Let Others Take Responsibility for Their Own Mistakes

This is the first post in a series where Women of HR share their thoughts and reactions to a manifesto, Six Rules Women Must Break In Order to Succeed.


Our fearless leader over here at Women of HR recently sent us a link to an awesome manifesto titled, Six Rules Women Must Break In Order to Succeed. The list includes provocative ideas such as taking center stage, being politically savvy, and playing to win.

I have a rule I’d like to add to the list and it’s a big one:

Care Less.

In this instance, by care I mean taking responsibility for anything outside your own purview and trying to fix, make better, help, show concern, or apologize for problem or issue that you did not create.

The fact is, women already apologize far more often than men. And we apologize for different reasons, often to convey sympathy rather than responsibility. Here’s a great example from dinner with my brother and sister last night. We were going to a football game and meeting the rest of our family. The waiter forgot to put in her order and then came back to discuss it as the rest of us were finishing the meal. She told him to forget it. He tried to argue with her about it, since he’d just put the order in.

My sister said, “I’m really sorry, but I had said I didn’t want that shrimp dish after all. We’re trying to get to a football game. Since you forgot to order the dish, everyone else is finished. Please cancel it.”

He brought it out ten minutes later. She said again, to the waiter: “Thanks, but like I said, we don’t want this shrimp now. I’m sorry.” He left it on the table as he went to get the check. The shrimp dish was on the bill.

My brother said to the waiter: “Hey, man, you screwed up. I guess you’re eating shrimp for dinner. But we’re not paying for it. And we don’t want to drag this doggy bag full of shrimp all over town tonight.”

Notice the difference?

My brother is not known to be especially assertive, but my sister is known to be particularly so, for a woman. And she still apologized twice for a mistake she didn’t make. My sister was trying to convey sympathy, but the waiter apparently heard responsibility – why would she apologize if she hadn’t somehow helped create the problem?

Care less. Apologize less. Or at least count the number of times you say, “I’m sorry,” compared to your male peers. Let people take responsibilities for their own mistakes. It won’t kill them. And continuing to care too much about the people around you might kill you. Or worse, send you driving home with a dish of shrimp scampi that has been sitting in your car for 3 hours on a hot Houston night.

Photo credit iStockphoto

About the Author

Franny Oxford

Franny Oxford, SPHR is an HR leader for Texas entrepreneurs and privately held companies. Franny is committed to helping all members of the HR profession become better risk takers and stronger questioners of the status quo. Franny's wife is an RN and her 4-year-old daughter is a Princess. Or a Dinosaur. Or sometimes both. Franny blogs at Do the Work and you can connect with her on Twitter as @Frannyo.
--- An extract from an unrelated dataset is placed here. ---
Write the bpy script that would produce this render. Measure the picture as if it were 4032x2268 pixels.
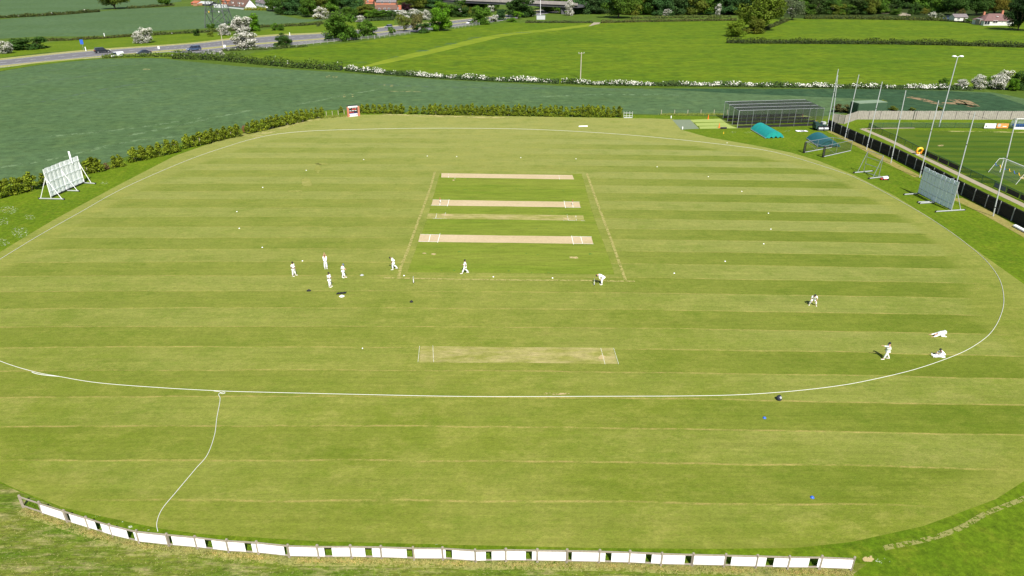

Great advice! I’d add one thing: make sure you don’t read this as “never apologize”. Don’t apologize for others’ mistakes, but if something IS your fault, a great leader will own up to it, then move forward.


Great article! I know I’ve definitely been guilty of this from time to time, but it was something I recognized a while back and am working on changing. Of course I’ll apologize if the situation warrants it, but if it’s just to try and not hurt anyone’s feelings or convey sympathy like you cited, then it’s not necessary.